とりあえず本書に限ってのお約束はタイトルの『予知夢』に沿った形で話がとりまとめられております。故に様々な不可思議を探求する姿勢が一つのものに絞った形になってしまって『探偵ガリレオ』の時のような色がそれぞれ違う感覚とは相成りませんでした。なんでこうなってしまったのかは不明ですが、正直不満です。尺が統一されてしまっていることからも商業的な香りがしてきます。
前作と同じく草薙がガリレオこと湯川に事件を話して解決して貰うスタンスですが、リアルさはどんどん失われていきますねぇ。まるで『名探偵コナン』的な週間殺人事件みたいな感じです。ただ、湯川の理系っぽくない人間くささはいいところです。
「例えば銃はガンロッカーで厳重に保管しなきゃいけないはずだし、実際に他人が手にとって発砲なんて銃刀法に違反しまくり」とか「警察の守秘義務が蔑ろ」とかはこの際置いておきましょう。リアルな実録物っぽいものをあてにしている人はやめておいた方が佳いかと。
でもいい部分もありますね。「探偵は犯人を暴いて罪を償わせる」というワンパターンにはまり込まない方が私は好きなんですよ。あまりにも強権発動になってしまうと独善的で不愉快になってしまったりするケースが有りますから。あくまで部外者の湯川はそのあたりをよくわかってますね。

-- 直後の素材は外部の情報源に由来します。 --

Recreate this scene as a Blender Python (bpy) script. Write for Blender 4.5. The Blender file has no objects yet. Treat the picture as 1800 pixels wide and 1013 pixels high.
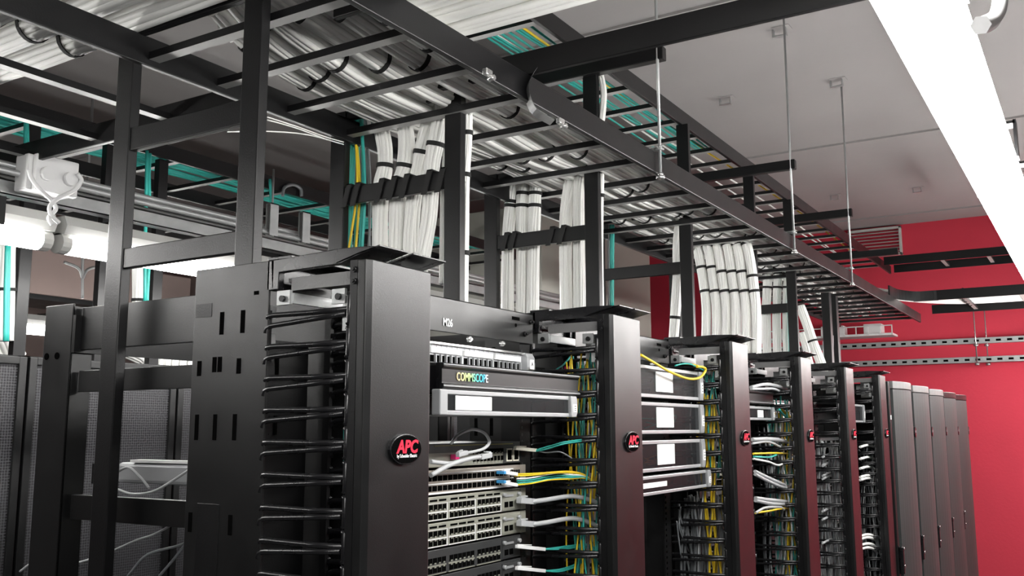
import bpy, math, random
import numpy as np
from mathutils import Vector, Matrix

# ---------------------------------------------------------------- camera, world, exposure
SC = bpy.context.scene
COL = SC.collection
FPX = 1667.2
_y, _p, _r = [math.radians(a) for a in (31.713, 8.387, -0.145)]
_f = np.array([math.cos(_p)*math.cos(_y), math.cos(_p)*math.sin(_y), math.sin(_p)])
_rt = np.cross(_f, [0, 0, 1.]); _rt /= np.linalg.norm(_rt)
_up = np.cross(_rt, _f)
_c, _s = math.cos(_r), math.sin(_r)
CM = np.array([_c*_rt+_s*_up, -_s*_rt+_c*_up, _f])
CP = np.array([0, 0, 1.89])
cam = bpy.data.cameras.new('camera')
cam.sensor_width = 36; cam.lens = FPX/1800*36
cam.clip_start = 0.02; cam.clip_end = 60
co = bpy.data.objects.new('camera', cam); COL.objects.link(co)
m3 = Matrix((CM[0], CM[1], -CM[2])).transposed()
co.matrix_world = Matrix.Translation(Vector(CP)) @ m3.to_4x4()
SC.camera = co
w = bpy.data.worlds.new('world'); SC.world = w; w.use_nodes = True
w.node_tree.nodes['Background'].inputs[0].default_value = (.5, .5, .52, 1)
w.node_tree.nodes['Background'].inputs[1].default_value = 0.03
SC.view_settings.view_transform = 'Standard'; SC.view_settings.look = 'None'
SC.view_settings.exposure = 0.55; SC.view_settings.gamma = 1
SC.view_settings.use_curve_mapping = False
TUBE_EMIT = 30.0

def at(ax, val, px, py):
    "surveying helper: the point of the real plane axis=val that a sight line meets"
    d = np.array([(px-900)/FPX, -(py-506.5)/FPX, 1.]) @ CM
    t = (val-CP[ax])/d[ax]
    return Vector(CP+t*d)
R = random.Random(7)

# ---------------------------------------------------------------- materials
def mat(name, col, rough=.5, metal=0., noise=0., nscale=8, bump=0., bscale=60, emit=None, es=0., alpha=1., spec=.5, stretch=None):
    m = bpy.data.materials.new(name); m.use_nodes = True
    nt = m.node_tree; b = nt.nodes['Principled BSDF']
    b.inputs['Base Color'].default_value = (*col, 1)
    b.inputs['Roughness'].default_value = rough
    b.inputs['Metallic'].default_value = metal
    b.inputs['Specular IOR Level'].default_value = spec
    tc = nt.nodes.new('ShaderNodeTexCoord')
    vec = tc.outputs['Object']
    if stretch:
        mp = nt.nodes.new('ShaderNodeMapping'); mp.inputs['Scale'].default_value = stretch
        nt.links.new(vec, mp.inputs[0]); vec = mp.outputs[0]
    if noise:
        n = nt.nodes.new('ShaderNodeTexNoise'); n.inputs['Scale'].default_value = nscale; n.inputs['Detail'].default_value = 5
        nt.links.new(vec, n.inputs['Vector'])
        mx = nt.nodes.new('ShaderNodeMix'); mx.data_type = 'RGBA'
        mx.inputs[6].default_value = (*[c*(1-noise) for c in col], 1)
        mx.inputs[7].default_value = (*[min(1, c*(1+noise)) for c in col], 1)
        nt.links.new(n.outputs['Fac'], mx.inputs[0]); nt.links.new(mx.outputs[2], b.inputs['Base Color'])
        mr = nt.nodes.new('ShaderNodeMapRange')
        mr.inputs[3].default_value = max(.03, rough-.08); mr.inputs[4].default_value = min(1, rough+.08)
        nt.links.new(n.outputs['Fac'], mr.inputs[0]); nt.links.new(mr.outputs[0], b.inputs['Roughness'])
    if bump:
        n2 = nt.nodes.new('ShaderNodeTexNoise'); n2.inputs['Scale'].default_value = bscale; n2.inputs['Detail'].default_value = 3
        nt.links.new(vec, n2.inputs['Vector'])
        bp = nt.nodes.new('ShaderNodeBump'); bp.inputs['Strength'].default_value = bump; bp.inputs['Distance'].default_value = .002
        nt.links.new(n2.outputs['Fac'], bp.inputs['Height']); nt.links.new(bp.outputs[0], b.inputs['Normal'])
    if emit:
        b.inputs['Emission Color'].default_value = (*emit, 1); b.inputs['Emission Strength'].default_value = es
    if alpha < 1: b.inputs['Alpha'].default_value = alpha
    return m
POWDER = mat('black_powder_coat', (.0060, .0062, .0065), .32, 0, .06, 14, .12, 900, spec=.5)
RAILM = mat('black_rack_steel', (.006, .006, .0065), .36, 0, .1, 9, .1, 400, spec=.3)
PLAS = mat('black_plastic', (.006, .006, .007), .28, 0, .15, 20)
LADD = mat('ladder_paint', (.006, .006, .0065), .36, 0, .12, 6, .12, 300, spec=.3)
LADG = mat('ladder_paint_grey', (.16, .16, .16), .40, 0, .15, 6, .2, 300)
ZINC = mat('galvanised_steel', (.42, .43, .43), .42, .6, .2, 25, .1, 200)
CHROME = mat('bright_zinc', (.75, .75, .74), .25, .9, .1, 30)
WHITEC = mat('white_cable_jacket', (.83, .83, .80), .5, 0, .07, 5)
GREYC = mat('grey_cord', (.42, .43, .44), .45, 0, .08, 12)
DGREYC = mat('dark_grey_cord', (.16, .17, .18), .45, 0, .1, 12)
TEAL = mat('aqua_fibre_jacket', (.03, .36, .31), .45, 0, .12, 8)
YELL = mat('yellow_fibre_jacket', (.80, .56, .02), .45, 0, .1, 8)
VELC = mat('black_hook_and_loop', (.008, .008, .008), .8, 0, .3, 60)
RED = mat('red_painted_wall', (.68, .042, .078), .75, 0, .10, 2.5, .5, 40)
SIDEW = mat('dark_grey_side_wall', (.045, .040, .040), .8, 0, .05, 2.5, .3, 40)
CEIL = mat('grey_ceiling_board', (.34, .325, .32), .85, 0, .10, 1.6, .4, 30)
TAUPE = mat('unpainted_rear_wall', (.22, .165, .150), .85, 0, .18, 1.4, .4, 20)
FLOOR = mat('floor_tile', (.14, .14, .145), .35, 0, .1, 4)
DUCT = mat('grey_green_panel', (.36, .36, .32), .6, 0, .05, 3)
SILV = mat('silver_plastic', (.40, .41, .42), .32, .35, .05, 20)
WHITEP = mat('white_plastic', (.80, .80, .80), .4, 0, .03, 10)
PAPER = mat('white_paper_label', (.85, .85, .85), .6, 0, .02, 40)
CLEAR = mat('smoked_clear_cover', (.02, .022, .024), .30, 0, 0, 1, alpha=.45, spec=.12)
SWG = mat('switch_grey_green', (.33, .33, .28), .42, .3, .06, 30)
SWD = mat('switch_black', (.035, .036, .037), .4, 0, .1, 30)
SWTAN = mat('switch_tan_metal', (.40, .36, .32), .38, .5, .08, 30)
HOLE = mat('dark_recess', (.003, .003, .003), .9, spec=0)
BADGER = mat('badge_red', (.75, .015, .05), .4)
TUBEM = mat('lit_tube', (.9, .9, .9), .4, emit=(1.0, .985, .96), es=TUBE_EMIT)
LHOUS = mat('batten_housing', (.62, .62, .60), .4, 0, .03, 10)
CREAM = mat('cream_connector', (.78, .74, .64), .4)
OLIVE = mat('olive_strip', (.28, .25, .06), .5)
BLUEP = mat('blue_connector', (.05, .30, .60), .4)
REDCON = mat('magenta_connector', (.6, .02, .15), .4)

def perf_material(name, c1, c2, scale, alpha=1.):
    m = mat(name, c1, .5)
    nt = m.node_tree; b = nt.nodes['Principled BSDF']
    tc = nt.nodes.new('ShaderNodeTexCoord'); v = nt.nodes.new('ShaderNodeTexVoronoi'); v.inputs['Scale'].default_value = scale
    v.inputs['Randomness'].default_value = .15
    nt.links.new(tc.outputs['Object'], v.inputs['Vector'])
    r = nt.nodes.new('ShaderNodeMapRange'); r.inputs[1].default_value = .25; r.inputs[2].default_value = .40
    nt.links.new(v.outputs['Distance'], r.inputs[0])
    mx = nt.nodes.new('ShaderNodeMix'); mx.data_type = 'RGBA'
    mx.inputs[6].default_value = (*c2, 1); mx.inputs[7].default_value = (*c1, 1)
    nt.links.new(r.outputs[0], mx.inputs[0]); nt.links.new(mx.outputs[2], b.inputs['Base Color'])
    if alpha < 1:
        r2 = nt.nodes.new('ShaderNodeMapRange'); r2.inputs[3].default_value = alpha; r2.inputs[4].default_value = 1
        nt.links.new(r.outputs[0], r2.inputs[0]); nt.links.new(r2.outputs[0], b.inputs['Alpha'])
    return m
PERF = perf_material('perforated_door_grey', (.036, .041, .041), (.008, .008, .008), 170)
PERFB = perf_material('perforated_door_black', (.05, .05, .055), (.004, .004, .004), 110, .35)
def rainbow():
    m = mat('holographic_letters', (.8, .8, .8), .35)
    nt = m.node_tree; b = nt.nodes['Principled BSDF']
    tc = nt.nodes.new('ShaderNodeTexCoord'); sx = nt.nodes.new('ShaderNodeSeparateXYZ'); rp = nt.nodes.new('ShaderNodeValToRGB')
    nt.links.new(tc.outputs['Generated'], sx.inputs[0]); nt.links.new(sx.outputs[0], rp.inputs[0]); nt.links.new(rp.outputs[0], b.inputs['Base Color'])
    e = rp.color_ramp.elements
    e[0].position = 0; e[0].color = (.85, .45, .30, 1); e[1].position = 1; e[1].color = (.85, .85, .85, 1)
    for p_, c_ in ((.25, (.9, .85, .35, 1)), (.45, (.5, .85, .3, 1)), (.6, (.1, .8, .7, 1)), (.8, (.05, .5, .85, 1)), (.88, (.85, .7, .6, 1))):
        k = e.new(p_); k.color = c_
    return m
HOLO = rainbow()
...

軽い読み物としては最適。ただし、深い部分での何かを求めている人には向かない。浅いから夢中にはなれないかな・・・。ちょっと物足りない。
60点
『容疑者Xの献身』でガリレオシリーズに興味を持った人でも格別に読まなければ!と思わなくて佳いかもしれません。ミステリーを普段読まない人向けかと。ディープじゃないですしね。